--- Begin Given information ---

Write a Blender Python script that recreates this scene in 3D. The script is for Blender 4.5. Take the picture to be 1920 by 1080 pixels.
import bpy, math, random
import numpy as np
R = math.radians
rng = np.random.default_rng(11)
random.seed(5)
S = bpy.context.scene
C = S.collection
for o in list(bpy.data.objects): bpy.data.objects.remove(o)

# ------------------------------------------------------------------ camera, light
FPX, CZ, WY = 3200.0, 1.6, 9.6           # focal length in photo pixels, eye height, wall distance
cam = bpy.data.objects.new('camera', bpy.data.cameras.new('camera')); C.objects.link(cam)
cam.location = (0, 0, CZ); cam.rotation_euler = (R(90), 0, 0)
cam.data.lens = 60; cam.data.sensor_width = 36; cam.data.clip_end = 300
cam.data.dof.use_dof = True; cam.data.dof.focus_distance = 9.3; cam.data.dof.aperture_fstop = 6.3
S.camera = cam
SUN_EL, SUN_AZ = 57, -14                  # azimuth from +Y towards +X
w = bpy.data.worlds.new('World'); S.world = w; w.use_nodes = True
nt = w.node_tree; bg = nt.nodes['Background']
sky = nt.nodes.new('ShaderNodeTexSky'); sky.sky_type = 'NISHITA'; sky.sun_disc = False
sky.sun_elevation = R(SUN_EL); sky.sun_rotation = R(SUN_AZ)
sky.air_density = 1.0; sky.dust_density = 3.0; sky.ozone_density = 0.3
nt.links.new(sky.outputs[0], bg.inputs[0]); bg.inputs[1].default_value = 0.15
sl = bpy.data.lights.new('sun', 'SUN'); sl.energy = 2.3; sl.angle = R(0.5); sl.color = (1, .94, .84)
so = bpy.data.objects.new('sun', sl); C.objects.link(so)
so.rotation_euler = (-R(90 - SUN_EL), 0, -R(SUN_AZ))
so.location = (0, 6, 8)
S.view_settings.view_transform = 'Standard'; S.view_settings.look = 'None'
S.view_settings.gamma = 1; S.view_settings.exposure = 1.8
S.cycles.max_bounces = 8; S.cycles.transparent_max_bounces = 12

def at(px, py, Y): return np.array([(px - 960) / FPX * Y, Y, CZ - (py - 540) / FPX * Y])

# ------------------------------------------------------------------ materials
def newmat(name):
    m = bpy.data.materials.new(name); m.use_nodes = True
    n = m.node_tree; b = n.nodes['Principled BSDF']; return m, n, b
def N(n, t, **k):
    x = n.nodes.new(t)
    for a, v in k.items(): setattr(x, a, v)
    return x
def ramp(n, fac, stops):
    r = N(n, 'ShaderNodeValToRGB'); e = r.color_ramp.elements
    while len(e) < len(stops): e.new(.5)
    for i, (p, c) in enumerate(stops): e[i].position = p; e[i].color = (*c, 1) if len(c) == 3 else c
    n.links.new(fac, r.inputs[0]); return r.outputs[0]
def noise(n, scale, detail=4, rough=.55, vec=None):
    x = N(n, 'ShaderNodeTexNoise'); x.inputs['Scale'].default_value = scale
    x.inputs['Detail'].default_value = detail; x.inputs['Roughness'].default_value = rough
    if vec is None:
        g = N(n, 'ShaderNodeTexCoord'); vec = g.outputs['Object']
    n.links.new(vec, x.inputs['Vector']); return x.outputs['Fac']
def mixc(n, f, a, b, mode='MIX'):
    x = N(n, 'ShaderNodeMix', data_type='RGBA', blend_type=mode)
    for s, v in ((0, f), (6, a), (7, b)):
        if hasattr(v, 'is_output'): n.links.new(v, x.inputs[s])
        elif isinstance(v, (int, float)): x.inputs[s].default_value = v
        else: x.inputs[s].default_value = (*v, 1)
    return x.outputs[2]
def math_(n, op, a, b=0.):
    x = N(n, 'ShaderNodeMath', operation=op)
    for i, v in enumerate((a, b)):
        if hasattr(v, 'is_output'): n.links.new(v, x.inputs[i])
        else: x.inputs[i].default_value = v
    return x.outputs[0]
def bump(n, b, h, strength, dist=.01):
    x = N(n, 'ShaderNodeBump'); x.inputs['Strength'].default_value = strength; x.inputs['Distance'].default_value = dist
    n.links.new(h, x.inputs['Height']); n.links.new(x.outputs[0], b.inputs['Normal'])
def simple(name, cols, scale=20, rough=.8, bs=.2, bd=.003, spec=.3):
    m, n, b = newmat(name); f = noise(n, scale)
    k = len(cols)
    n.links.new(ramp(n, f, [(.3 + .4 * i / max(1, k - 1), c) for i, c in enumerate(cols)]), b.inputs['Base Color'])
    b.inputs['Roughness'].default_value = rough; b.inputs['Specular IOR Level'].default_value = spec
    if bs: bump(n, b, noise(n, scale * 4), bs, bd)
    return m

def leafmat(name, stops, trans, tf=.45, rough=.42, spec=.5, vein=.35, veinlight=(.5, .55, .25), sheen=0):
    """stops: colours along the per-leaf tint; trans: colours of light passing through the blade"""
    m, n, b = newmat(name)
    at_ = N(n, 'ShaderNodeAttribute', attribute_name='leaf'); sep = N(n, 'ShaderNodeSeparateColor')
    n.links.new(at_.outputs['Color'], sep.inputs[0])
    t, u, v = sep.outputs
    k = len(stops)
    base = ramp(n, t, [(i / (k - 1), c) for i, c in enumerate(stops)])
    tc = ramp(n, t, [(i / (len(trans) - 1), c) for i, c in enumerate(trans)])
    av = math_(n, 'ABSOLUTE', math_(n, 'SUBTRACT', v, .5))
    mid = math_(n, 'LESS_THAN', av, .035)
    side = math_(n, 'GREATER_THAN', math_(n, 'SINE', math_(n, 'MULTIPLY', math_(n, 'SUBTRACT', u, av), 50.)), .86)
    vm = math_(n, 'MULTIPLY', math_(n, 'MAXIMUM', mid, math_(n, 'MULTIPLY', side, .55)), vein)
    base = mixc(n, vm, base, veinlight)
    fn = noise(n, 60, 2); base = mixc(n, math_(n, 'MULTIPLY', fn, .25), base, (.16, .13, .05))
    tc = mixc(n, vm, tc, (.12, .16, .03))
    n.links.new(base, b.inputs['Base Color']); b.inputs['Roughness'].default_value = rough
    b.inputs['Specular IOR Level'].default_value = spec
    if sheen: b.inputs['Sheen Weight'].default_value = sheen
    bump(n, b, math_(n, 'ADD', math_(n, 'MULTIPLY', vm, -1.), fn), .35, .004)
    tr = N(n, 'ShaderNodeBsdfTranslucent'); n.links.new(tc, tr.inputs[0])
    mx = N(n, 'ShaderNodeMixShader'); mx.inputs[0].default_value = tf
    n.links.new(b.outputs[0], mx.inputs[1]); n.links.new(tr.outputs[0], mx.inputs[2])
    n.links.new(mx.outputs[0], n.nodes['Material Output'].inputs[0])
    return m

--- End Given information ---

• **Directions**: Your task is to pick out every line with the string "pixels" and copy it.

• **Completed task**:
Write a Blender Python script that recreates this scene in 3D. The script is for Blender 4.5. Take the picture to be 1920 by 1080 pixels.
FPX, CZ, WY = 3200.0, 1.6, 9.6           # focal length in photo pixels, eye height, wall distance